Director of business service

The term 'business services' has no standard definition in local government.

But its umbrella-like properties are useful for those councils that are restructuring their finance departments to be more customer focused.

At Harrow LBC, for example, a radical change programme last year, called the New Harrow Project, saw the creation of the business connections department. It has two arms, business and financial strategy, with a traditional finance officer, and business services.

Director of business services Carol Cutler has been in post for year. Her department deals with revenue collection, council tax and business rates, all council assessment services including housing benefit, fairer charging, student finance; and supporting people (housing).

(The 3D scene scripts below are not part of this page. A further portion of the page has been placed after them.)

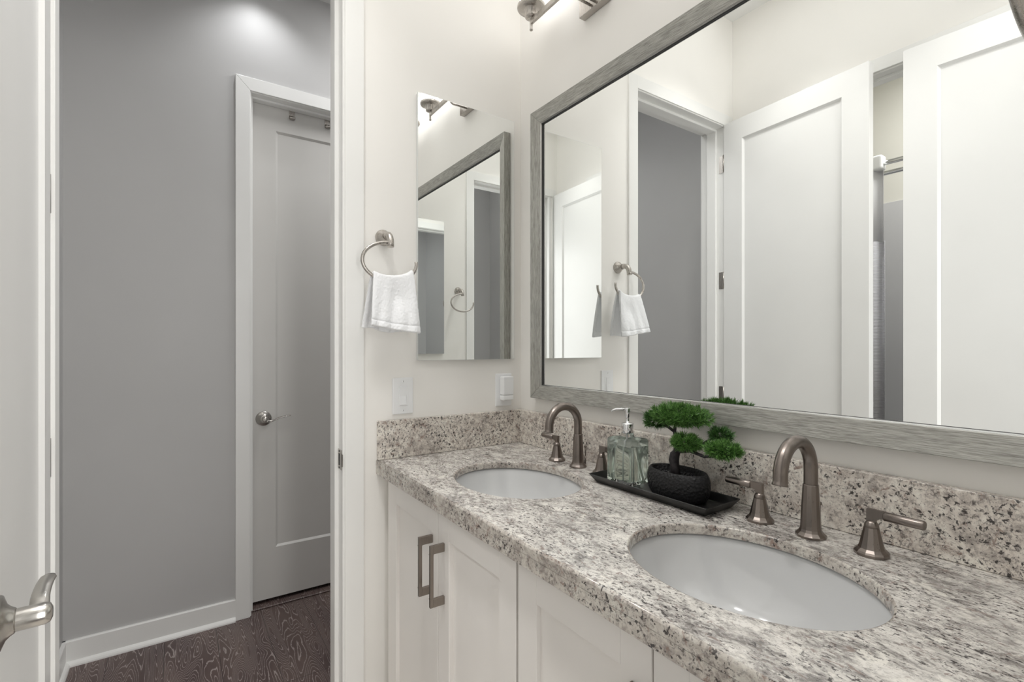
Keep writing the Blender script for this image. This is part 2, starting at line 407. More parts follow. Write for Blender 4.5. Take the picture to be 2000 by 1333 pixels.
# shower room shell
b = MB(); b.box(-0.45, 2.0, -2.82, -2.72, 0, ZC); struct('wall_shower_back', b, 'shower_wall')
b = MB(); b.box(-0.45, -0.35, -2.72, YH-0.10, 0, ZC); struct('wall_shower_left', b, 'shower_wall')
b = MB(); b.box(1.9, 2.0, -2.72, YH-0.10, 0, ZC); struct('wall_shower_right', b, 'shower_wall')

# ------------------------------------------------------------------ doorways: jambs, stops, casings
def doorway(k, idx):
    b = MB(); S = lambda *a: b.box(*sorted((mx(a[0], k), mx(a[1], k))), *a[2:], bev=0.0012)
    xa, xb = -WT-0.006, 0.004
    S(xa, xb, YJ1, YJ1+0.018, 0, ZH+0.018); S(xa, xb, YJ0-0.018, YJ0, 0, ZH+0.018); S(xa, xb, YJ0, YJ1, ZH, ZH+0.018)   # jamb boards
    S(-0.095, -0.042, YJ1-0.012, YJ1+0.002, 0, ZH); S(-0.095, -0.042, YJ0-0.002, YJ0+0.012, 0, ZH); S(-0.095, -0.042, YJ0+0.012, YJ1-0.012, ZH-0.012, ZH+0.002)  # stops
    o = struct('trim_%d' % idx, b, 'trim', origin=(mx(-WT/2, k), (YJ0+YJ1)/2, 0))
    for (x0, x1, j) in ((-0.002, 0.010, 1), (-WT-0.015, -WT+0.002, 2)):
        b = MB(); S = lambda *a: b.box(*sorted((mx(a[0], k), mx(a[1], k))), *a[2:], bev=0.0004)
        w_ = 0.058
        S(x0, x1, YJ1+0.006, YJ1+0.006+w_, 0, ZH+0.006+w_)
        lo = YJ0-0.006-w_
        S(x0, x1, max(lo, YF+0.001) if j == 1 else max(lo, YH+0.001), YJ0-0.006 if j == 2 else YJ0-0.030, 0, ZH+0.006+w_)
        S(x0, x1, YJ0-0.030, YJ1+0.006, ZH+0.006, ZH+0.006+w_)
        struct('trim_%d' % (idx+j), b, 'trim', origin=(mx(0, k), (YJ0+YJ1)/2, 0))
    return o
trim0 = doorway(0, 1); doorway(1, 4)
# strike plate on the jamb beside the vanity
b = MB(); b.box(-0.040, -0.004, YJ1-0.0025, YJ1, 0.895, 0.958, bev=0.001)
b.box(-0.030, -0.020, YJ1-0.0034, YJ1-0.0022, 0.908, 0.945, mat=1)
for z in (0.901, 0.952): b.lathe([(0.003, YJ1-0.0036), (0.003, YJ1-0.002)], (-0.025, 0, z), 'y', 12, mat=1)
b.prism([(-0.005, YJ1-0.0024), (0.003, YJ1-0.0040), (0.0085, YJ1-0.0015), (0.0080, YJ1-0.0002), (0.003, YJ1-0.0022), (-0.005, YJ1-0.0005)], 'z', 0.908, 0.946)
o = b.build('strike_plate', ['nickel', 'slot'], trim0)
# hinges on the far jamb of the left doorway
for z in (2.26, 1.635, 1.02, 0.30):
    b = MB(); b.lathe([(0.0055, z-0.045), (0.0055, z+0.045)], (0.0035, YJ0+0.0065, 0), 'z', 16)
    b.box(-0.028, -0.002, YJ0, YJ0+0.002, z-0.045, z+0.045); b.build('hinge', 'nickel', trim0)

# shower room opening trim
b = MB()
b.box(SX0, SX0+0.018, YF-0.114, YF+0.004, 0, ZH, bev=0.001); b.box(SX1-0.018, SX1, YF-0.114, YF+0.004, 0, ZH, bev=0.001); b.box(SX0, SX1, YF-0.114, YF+0.004, ZH, ZH+0.018, bev=0.001)
b.box(SX0+0.018, SX1-0.018, YF-0.08, YF-0.04, ZH-0.012, ZH, bev=0.001)
struct('trim_7', b, 'trim')
b = MB()
b.box(SX0-0.052, SX0+0.006, YF, YF+0.015, 0, ZH+0.064, bev=0.0015); b.box(SX1-0.006, SX1+0.052, YF, YF+0.015, 0, ZH+0.064, bev=0.0015); b.box(SX0+0.006, SX1-0.006, YF, YF+0.015, ZH+0.006, ZH+0.064, bev=0.0015)
struct('trim_8', b, 'trim')

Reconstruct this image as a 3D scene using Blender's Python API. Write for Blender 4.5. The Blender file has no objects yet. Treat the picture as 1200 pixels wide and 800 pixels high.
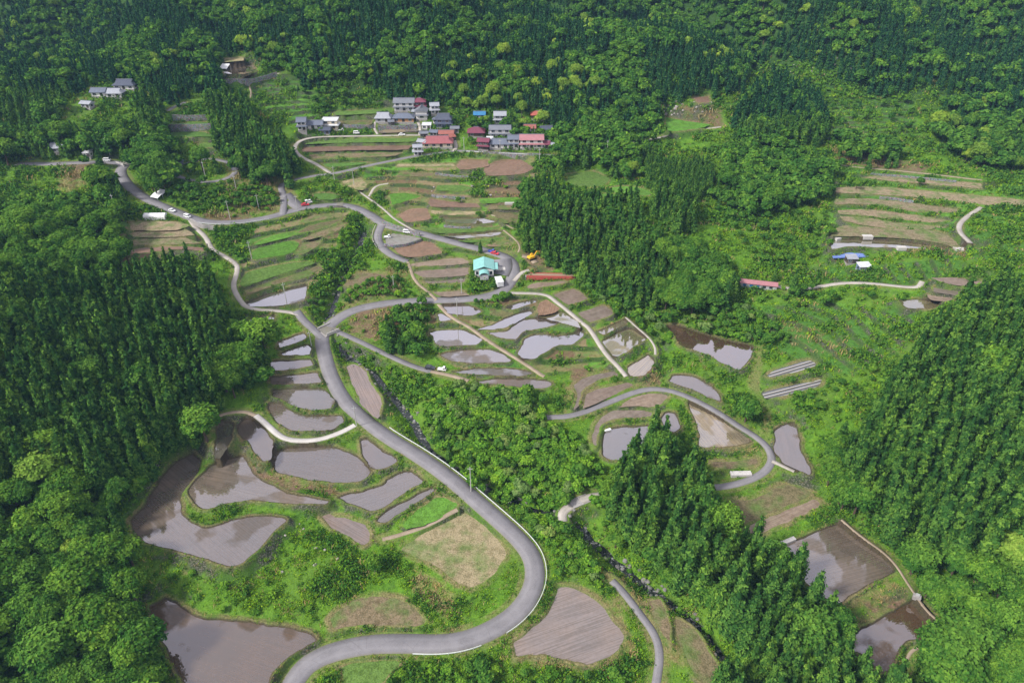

The department is also charged with improving welfare benefit take-up.

Ms Cutler is also responsible for Harrow's ICT, as well as miscellaneous areas, such as debts and creditors, insurance and internal finance support.

Unsurprisingly, what Ms Cutler finds most enjoyable about her particular portfolio is the 'real mix of services'.

'I have key internal services like ICT, which make a real difference to the way the authority operates, as well as external facing services,' she says.

Her background is in revenues and benefits - she is the current president of the Institute of Revenues Rating and Valuation. 'It means I am technically competent in some of the areas. I also have a good network of colleagues across the country.'

She says the rationale behind the new department is to reach out to customers. 'It was a case of thinking what the customer wants, rather than what is most convenient to the council,' she says.

The shift in focus is already making a big difference in the area of assessments, she says.

'We are creating a more seamless service, with the aim of dealing with all assessments in one hit. For example, with the pensioner population, we are working very closely with the Pensions Agency. We are planning a completely merged service by the end of the year but already the agency has a one-day-a-week presence at our enquiries counter. We can also deal with housing benefit, fairer charging and income support. People can also have a welfare benefit check,' Ms Cutler says.

Bringing assessment teams together from across the council has enabled staff to help each other out during

busier times. This is especially the case in areas that have a glut of work at set times of the year.

'This time of year is very busy for student awards,' says Ms Cutler. 'In the past, the team has struggled to deal with all the applications, but now the housing benefit assessors are trained to help assess awards,' she says.

The restructure has moved Harrow away from the traditional silo mentality of local authorities, she says.

'We have thrown the pieces up into the air. It has encouraged people to think outside the box. We operate services for customers, rather than for the convenience of the council.

'I think making a radical change is good in itself because it makes people rethink what they are doing. Merging assessment services has been a brilliant idea and we are just starting to scratch the surface of improvement that can be made for our customers as a result,' she concludes.